Hi Ermylaw-
1) The articles supplied cite only liturgical movement authorities (ie., post St. Pius X authors);
2) If the author’s premise were true, I would have expected to see some pre-liturgical movement (ie., pre-1880’s) citations interspersed within the space of a 21 page article. Yet the authors and books relied upon to support the author’s thesis only span a period of 45 years.
3) In the opening pages of the study, the author cites the strange experience he had at St Michael’s (Norbertine) Abbey in California (with the implied conclusion that, upon further review, the usage there was the correct one). However, when I was at St. Michael’s Abbey for a visit in 1997, the Abbey was not even using the Roman missal, but their traditional Praemonstatention rite of Mass. Has the author of the essay in question arrived at a false conclusion stemming from unwittingly having witnessed a Norbertine Mass (which is similar to the Toman rite) and mistaken it for some variant of the Roman Missal?
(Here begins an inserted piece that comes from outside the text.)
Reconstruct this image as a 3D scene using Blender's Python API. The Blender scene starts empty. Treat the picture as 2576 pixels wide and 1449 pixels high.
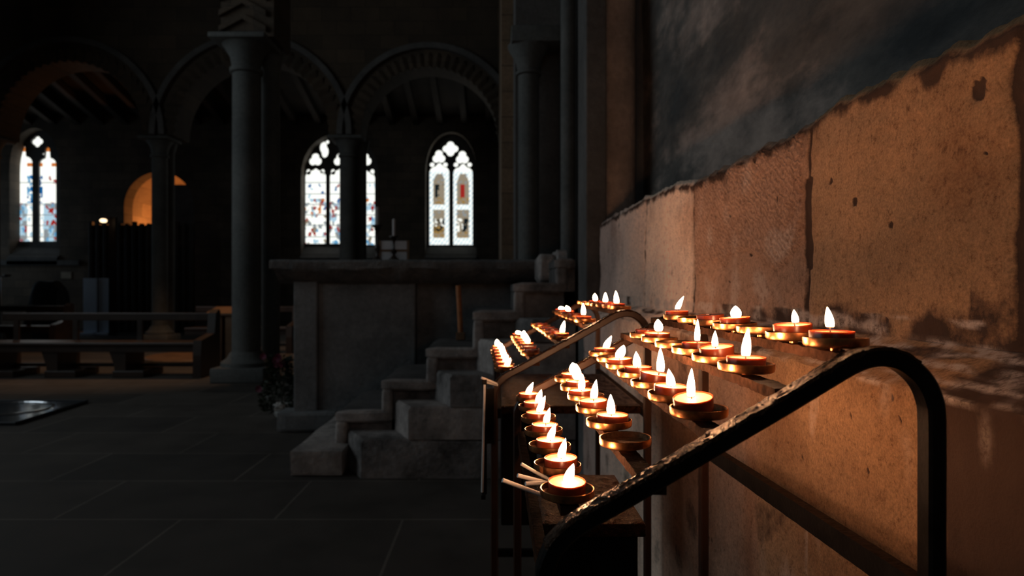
import bpy, bmesh, math, random
from mathutils import Vector, Matrix, noise
from mathutils.geometry import tessellate_polygon

random.seed(7)
S = bpy.context.scene
COL = S.collection
F, CX, CY, H = 1650.0, 1248.0, 724.5, 1.2      # focal length in px, principal point, eye height
PI = math.pi

def P(px, py, d):
    """a point of the place: bearing read in the photograph, at its own distance d"""
    return Vector(((px - CX) * d / F, d, H - (py - CY) * d / F))
def PX(px, d): return (px - CX) * d / F
def PZ(py, d): return H - (py - CY) * d / F

# ------------------------------------------------------------------ materials
def newmat(name):
    m = bpy.data.materials.new(name); m.use_nodes = True
    nt = m.node_tree
    return m, nt, nt.nodes['Principled BSDF']
def node(nt, t, **kw):
    n = nt.nodes.new(t)
    for k, v in kw.items():
        if k in n.inputs: n.inputs[k].default_value = v
        else: setattr(n, k, v)
    return n
def ramp(nt, fac, stops, interp='LINEAR'):
    r = nt.nodes.new('ShaderNodeValToRGB'); cr = r.color_ramp; cr.interpolation = interp
    while len(cr.elements) < len(stops): cr.elements.new(0.5)
    for e, (p, c) in zip(cr.elements, stops):
        e.position = p; e.color = (*c, 1) if len(c) == 3 else c
    nt.links.new(fac, r.inputs[0]); return r.outputs[0]
def coords(nt, kind='Object', sc=(1, 1, 1)):
    t = nt.nodes.new('ShaderNodeTexCoord'); mp = nt.nodes.new('ShaderNodeMapping')
    mp.inputs['Scale'].default_value = sc
    nt.links.new(t.outputs[kind], mp.inputs[0]); return mp.outputs[0]
def tex_noise(nt, vec, scale, detail=6, rough=0.6):
    n = node(nt, 'ShaderNodeTexNoise', Scale=scale, Detail=detail, Roughness=rough)
    nt.links.new(vec, n.inputs['Vector']); return n.outputs['Fac']
def bump(nt, bs, height, strength, dist):
    b = node(nt, 'ShaderNodeBump', Strength=strength, Distance=dist)
    nt.links.new(height, b.inputs['Height']); nt.links.new(b.outputs[0], bs.inputs['Normal'])
def mixc(nt, fac, a, b, mode='MIX'):
    m = nt.nodes.new('ShaderNodeMix'); m.data_type = 'RGBA'; m.blend_type = mode
    for sock, v in ((m.inputs[0], fac), (m.inputs[6], a), (m.inputs[7], b)):
        if hasattr(v, 'is_linked'): nt.links.new(v, sock)
        elif isinstance(v, (int, float)): sock.default_value = v
        else: sock.default_value = (*v, 1)
    return m.outputs[2]
def plain(name, c, rough=0.6, metal=0.0, var=0.25, scale=8.0, bmp=0.0, bscale=40, bdist=0.002, sss=0):
    m, nt, bs = newmat(name)
    v = coords(nt)
    f = tex_noise(nt, v, scale)
    c = Vector(c)
    nt.links.new(ramp(nt, f, [(0.3, tuple(c * (1 - var))), (0.7, tuple(c * (1 + var)))]), bs.inputs['Base Color'])
    bs.inputs['Roughness'].default_value = rough; bs.inputs['Metallic'].default_value = metal
    if bmp: bump(nt, bs, tex_noise(nt, v, bscale, 4), bmp, bdist)
    if sss:
        bs.inputs['Subsurface Weight'].default_value = sss
        bs.inputs['Subsurface Radius'].default_value = (0.012, 0.006, 0.003)
        bs.inputs['Subsurface Scale'].default_value = 0.5
    return m
def stone(name, c1, c2, sc=1.2, rough=0.85, bmp=0.6, bdist=0.01, courses=None, plane='xz'):
    """weathered stone; courses=(block width, course height) adds ashlar joints"""
    m, nt, bs = newmat(name)
    v = coords(nt)
    f = tex_noise(nt, v, sc, 8, 0.65)
    col = ramp(nt, f, [(0.3, c1), (0.72, c2)])
    fine = tex_noise(nt, v, 28, 5, 0.7)
    col = mixc(nt, 0.5, col, ramp(nt, fine, [(0.3, (0.45,) * 3), (0.7, (1.2,) * 3)]), 'MULTIPLY')
    h = fine
    if courses:
        sx = nt.nodes.new('ShaderNodeSeparateXYZ'); nt.links.new(v, sx.inputs[0])
        cb = nt.nodes.new('ShaderNodeCombineXYZ')
        nt.links.new(sx.outputs[0 if plane[0] == 'x' else 1], cb.inputs[0])
        nt.links.new(sx.outputs[2 if plane[1] == 'z' else 1], cb.inputs[1])
        br = node(nt, 'ShaderNodeTexBrick', Scale=1.0)
        br.inputs['Brick Width'].default_value, br.inputs['Row Height'].default_value = courses
        br.inputs['Mortar Size'].default_value = 0.008
        br.inputs['Color1'].default_value = (0.75, 0.75, 0.75, 1); br.inputs['Color2'].default_value = (1.25, 1.2, 1.15, 1)
        br.inputs['Mortar'].default_value = (0.55, 0.55, 0.55, 1)
        nt.links.new(cb.outputs[0], br.inputs['Vector'])
        col = mixc(nt, 0.85, col, br.outputs['Color'], 'MULTIPLY')
    nt.links.new(col, bs.inputs['Base Color'])
    bs.inputs['Roughness'].default_value = rough
    bump(nt, bs, h, bmp, bdist)
    return m
def emit(name, c, s):
    m = bpy.data.materials.new(name); m.use_nodes = True; nt = m.node_tree; nt.nodes.clear()
    e = node(nt, 'ShaderNodeEmission', Strength=s); e.inputs[0].default_value = (*c, 1)
    o = nt.nodes.new('ShaderNodeOutputMaterial'); nt.links.new(e.outputs[0], o.inputs[0]); return m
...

4) In 2002 I met Alcuin Reid at St. Michael’s Abbey In Farnborough, England (outside London). That Abbey is the famous/notorious former haunt of the modernist liturgical reformer Don Cabrol. My point being once again, that Alcuin Reid (who was a deacon when I met him, and was later reported to have been on the verge of laicization for failure to observe celibacy and alleged ɧoɱosɛҳųαƖ behavior, in 2010) is a representative of the liturgical movement. That aside, does he not address pre-liturgical Mass postures in the citations included in the article?
5) It is true that Fortescue and O’Connell are reputable liturgists, but they too are representatives of the liturgical movement, and I am wondering how much of their reputation comes merely from the fact that they wrote in English, and are therefore more widely read?
6) The essay includes references to Pius X’s letter TLS, with the alleged emphasis on active participation and congregational singing, hence the posture of standing. But those ideas being attributed to St. Pius X are directly contradicted in Dr. Carol Byrne’s study on the TIA website, which observes that the words “active participation” do not appear in the original, and that St. Pius X’s intention was not to feature the congregational singing of Gregorian Chant.
7) It is not only the famous red Una Voce booklet which contradicts the premise of the author with regard to the postures of the faithful, but also the instructions of the 1958 Marian Missal of Fr Juergens and the 1945 Missal of Fr. Lasance. Both instruct the faithful to kneel immediately after the Preface.
In short, though the study does make some good points, I would say it is far from conclusive, and reads more like an apology of the liturgical movement, highly compartmentalizations to a small span of time in Church history when by the acknowledgement of all traditional liturgies (including those of the SSPX), the movement had long since jumped the rails of Catholic liturgical principles.
I would say the jury is still out on the matter.